From right: Norwalk Housing Authority Deputy Director Candace Mayer leads Gov. Dannel Malloy, Mayor Richard Moccia, HUD Secretary Shaun Donovan and other officials on a tour of Washington Village in Norwalk.

Photo Credit: Greg Canuel

“We want to see communities like this rebuilt all around the country to bring together all the pieces that make up great neighborhoods,” U.S Housing and Urban Development Secretary Shaun Donovan said.

Donovan visited Washington Village along with Gov. Dannel Malloy, U.S. Sen. Richard Blumenthal, U.S. Rep. Jim Himes, Norwalk Mayor Richard Moccia, members of Norwalk’s state delegation and representatives from the Norwalk Housing Authority.

The Washington Village redevelopment project is being considered for the federal “Choice Neighborhoods Initiative,” which is designed to create affordable and public housing areas “families choose to live in,” Donovan said. Norwalk hopes to get $30 million in federal funding for Washington Village through the program.

Washington Village was built in 1941, and it is one of the oldest continuously-open housing project in Connecticut. It currently has 136 public housing units. The city’s plan is to tear down the existing buildings and replace them with a larger, mixed-income housing center.

The plans still call for 136 public housing units, plus 67 discounted “workforce housing units” and 70 apartments that will be leased at normal market rates. Local officials hope the new complex will also inspire more commercial development in the immediate area.

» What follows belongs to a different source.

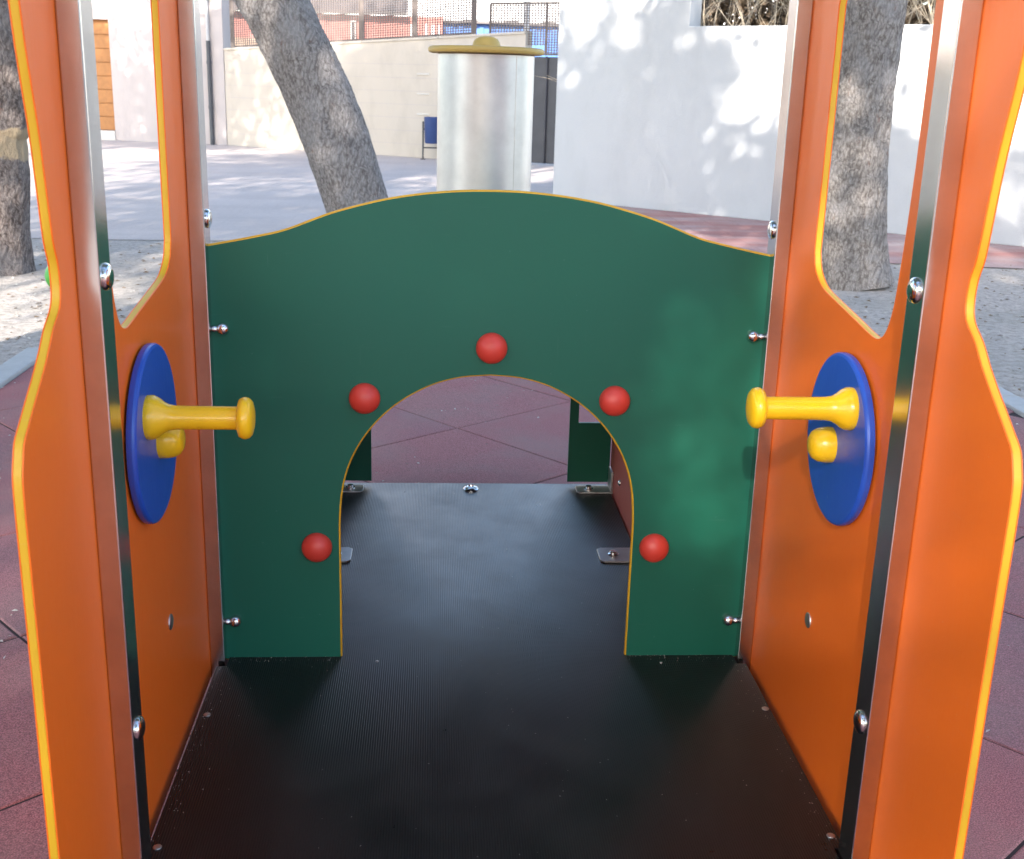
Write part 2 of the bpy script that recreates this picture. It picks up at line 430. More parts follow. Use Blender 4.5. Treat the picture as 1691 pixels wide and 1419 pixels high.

“It’s not just housing, it’s a total re-invigoration,” Moccia told Malloy and Donovan.

The new complex will cover not only the space of the current Washington Village, but also city-owned land to the east on Day Street and Hanford Place. Those two buildings, with a total of 81 apartments, are scheduled to be the first of three phases of construction.

The new complex will also be designed to better withstand heavy flooding during major storms, officials say. The living spaces of each building will be about six and a half feet above the line for a “100-year-flood,” or about 18.5 feet total above sea level.

On his tour Donovan planned to visit areas of Connecticut still recovering from Hurricane Sandy. He and Malloy stressed that although the new project would still be in the flood plain, officials think that “building smarter” will help prevent the level of damage seen during the hurricane.

“You’d have to evacuate whole swaths of communities, and quite frankly we don’t have the land to do that,” Malloy said of the possibility of moving developments out of the flood plain. “So you’d either have to empty out a neighborhood, and not build replacement housing, or you have to build smarter replacement housing.”